L’établissement des traités d’alliance s’inscrit dans la durée. Le Taïwan Relations Act, une loi américaine de 1979 ne garantit pas une intervention militaire des États-Unis en faveur de Taïwan si elle est attaquée par la Chine, mais stipule que « les États-Unis mettront à la disposition de Taïwan les moyens et services de défense en quantité nécessaire pour lui permettre de maintenir une capacité d’autodéfense suffisante ». Cela permet à l’île d’acheter depuis longtemps des armes technologiquement avancées et de les stocker en nombre suffisant : c’est un avantage très important comparé à ce qui se passe en Ukraine. Elle a également développé une industrie de l’armement adaptée à ses besoins spécifiques pour, en particulier, empêcher la traversée du détroit par les forces chinoises et se préparer à une guerre du faible au fort en organisant la résistance dans la profondeur. Disposant de missiles qui seraient capables d’atteindre les Spratly, elle pourrait rendre inutilisables les pistes qui s’y trouvent. Quant aux détroits séparant les îles de la première chaîne, ils pourraient être fermés par des largages de mines de fond simples et peu couteuses comme celles qui ont bloqué le port de Haiphong en 1972.

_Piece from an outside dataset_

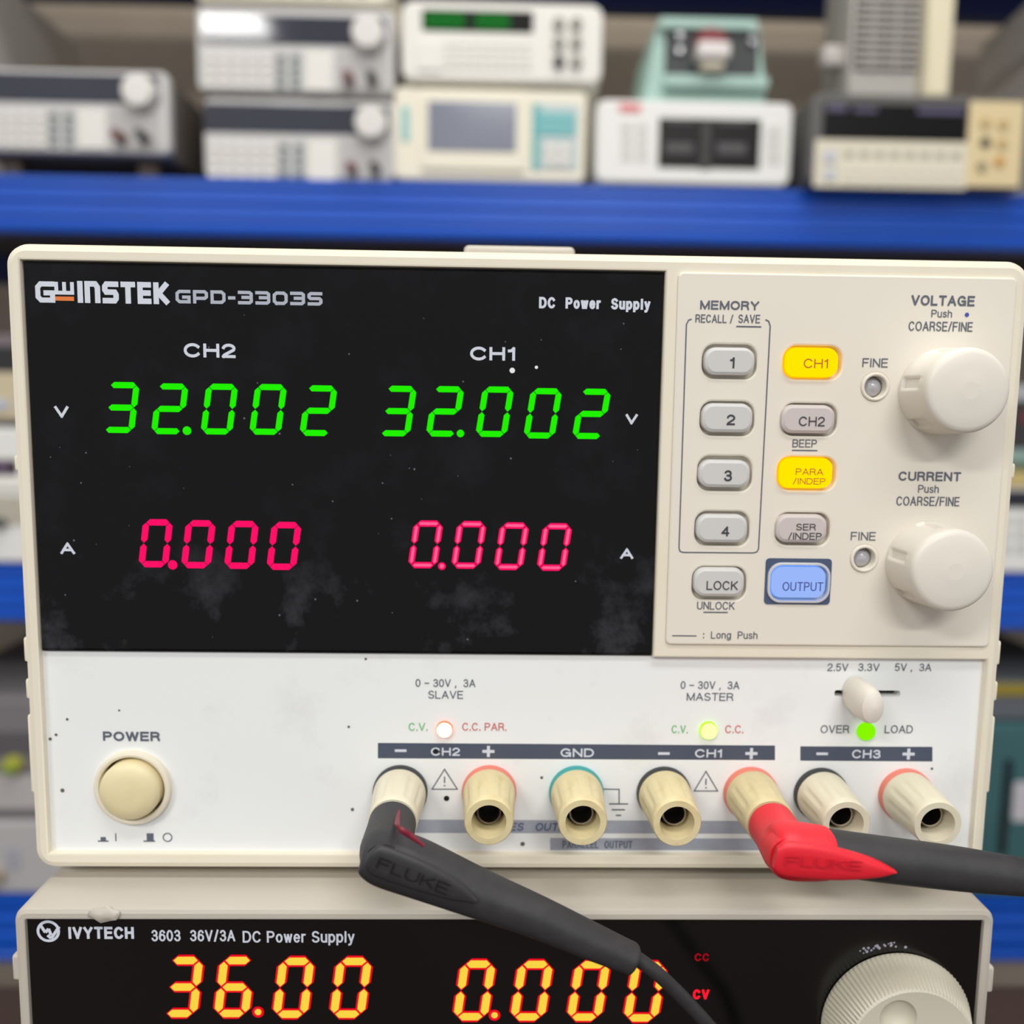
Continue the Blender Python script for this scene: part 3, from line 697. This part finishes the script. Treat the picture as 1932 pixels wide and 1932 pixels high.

La Chine, comme la Russie, manque d’espace stratégique. Leurs accès à l’océan Mondial sont contraints. La Russie à défaut de pouvoir atteindre les eaux chaudes les verra venir à ses rivages par le réchauffement climatique qui va la désenclaver. La Chine, quant à elle, se réjouit de voir s’ouvrir la route maritime de la soie Arctique vers l’Europe, plus courte d’un tiers que celle qui passe par Malacca.
L’alliance de circonstance faite entre les deux puissances résistera-t-elle aux différences d’intérêt en Arctique ? Dix fois plus peuplée que la Russie, la Chine cédera-t-elle à l’attrait des terres vierges de Sibérie ? La RPC n’a pas de raison de privilégier un des responsables de ce qu’elle appelle « le siècle d’humiliation ».